[227] The manner in which the maintainers of the genuineness get over this difficulty is surely an instance of such special pleading as can convince no unbiassed inquirer. They conjecture (1) that Nebuchadrezzar had been associated with his father, and received the title of king before he really became king; (2) that by "came to Jerusalem and besieged it" is meant "set out towards Jerusalem, so that (ultimately) he besieged it"; (3) and that a vague and undated allusion in the Book of Chronicles, and a vague, unsupported, and evidently erroneous assertion in Berossus—quoted by Josephus, Antt., X. xi. 1; c. Ap., I. 19, who lived some two and a half centuries after these events, and who does not mention any siege of Jerusalem—can be so interpreted as to outweigh the fact that neither contemporary histories nor contemporary records know anything of this supposed deportation. Jeremiah (xxv. 1) says correctly that "the fourth year of Jehoiakim" was "the first year of Nebuchadrezzar"; and had Jerusalem been already captured and plundered, it is impossible that he should not have alluded to the fact in that chapter. An older subterfuge for "explaining" the error is that of Saadia the Gaon, Abn Ezra, Rashi, etc., who interpret "the third year of Jehoiakim" to mean "the third year after his rebellion from Nebuchadrezzar," which is not only impossible in itself, but also contradicts Dan. ii. 1.

[228] Shinar is an archaism, supposed by Schrader to be a corruption of Sumir, or Northern Chaldea (Keilinschr., p. 34); but see Hommel, Gesch. Bab. u. Assyr., 220; F. Delitzsch, Assyr. Gram., 115. The more common name in the exilic period was Babel (Jer. li. 9, etc.) or Eretz Kasdim (Ezek. xii. 13).

[229] On this god—Marduk or Maruduk (Jer. l. 2)—comp. 2 Chron. xxxvi. 7. See Schrader, K. A. T., pp. 273, 276; and Riehm, Handwörterb., ii. 982.

[230] This seems to be a Persian word, fratama, "first." It is only found in Esther. Josephus says that the four boys were connected with Zedekiah (Antt., X. x. 1). Comp. Jer. xli. 1.

[231] Dan. i. 3; LXX., Ἀβιεσδρί. The name is of quite uncertain derivation. Lenormant connects it with Abai-Istar, "astronomer of the goddess Istar" (La Divination, p. 182). Hitzig sees in this strange rendering Abiesdri the meaning "eunuch." A eunuch could have no son to help him, so that his father is his help ('ezer).
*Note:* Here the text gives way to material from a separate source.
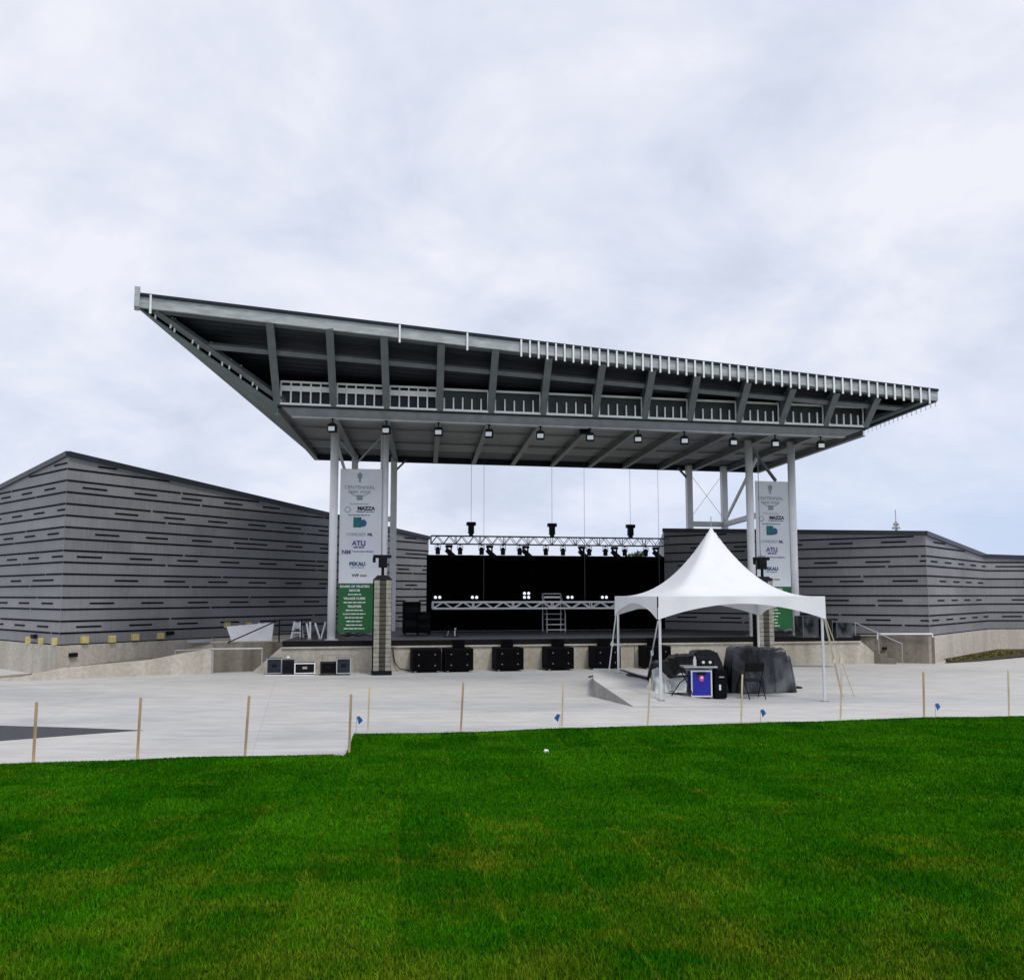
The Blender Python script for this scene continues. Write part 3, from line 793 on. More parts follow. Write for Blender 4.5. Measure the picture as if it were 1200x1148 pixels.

Ephræm Syrus, in his Commentary, preserves both names (Schleusner, Thesaurus, s.v. Ἀβιέσερ). We find the name Ashkenaz in Gen. x. 3. Theodot. has Ἀσφανέζ. Among other guesses Lenormant makes Ashpenaz = Assa-ibni-zir. Dr. Joel (Notizen zum Buche Daniel, p. 17) says that since the Vulgate reads Abriesri, "ob nicht der Wort von rechts zu links gelesen müsste?"

[232] Called in i. 7-11 the Sar-hassarîsîm (comp. Jer. xxxix. 3; Gen. xxxvii. 36, marg.; 2 Kings xviii. 17; Esther ii. 3). This officer now bears the title of Gyzlar Agha.

[233] Isa. xxxix. 6, 7.

[234] Athen., Deipnos, xi. 583. See Bevan, p. 60; Max Müller in Pusey, p. 565. How Professor Fuller can urge the presence of these Persian words in proof of the genuineness of Daniel (Speaker's Commentary, p. 250) I cannot understand. For Daniel does not seem to have survived beyond the third year of the Persian dominion, and it is extremely difficult to suppose that all these Persian words, including titles of Nebuchadrezzar's officials, were already current among the Babylonians. On the other hand, Babylonian words seem to be rare, though Daniel is represented as living nearly the whole of a long life in Babylon. There is no validity in the argument that these words could not have been known in the days of the Maccabees, "for half of them are common in Syria, though the oldest extant Syriac writers are later by three centuries than the time of the Maccabees" (Bevan, p. 41).

[235] The name Daniel occurs among Ezra's contemporaries in Ezra viii. 2; Neh. x. 7, and the other names in Neh. viii. 4, x. 3, 24; 1 Esdras ix. 44.

[236] Balatsu-utsur. The name in this form had nothing to do with Bel, as the writer of Daniel seems to have supposed (Dan. iv. 5), nor yet with Beltis, the wife of Bel. See supra, p. 47. Comp. the names Nabusarutsur, Sinsarutsur, Assursarutsur. Also comp. Inscr. Semit., ii. 38, etc. Pseudo-Epiphanius says that Nebuchadrezzar meant Daniel to be co-heir with his son Belshazzar.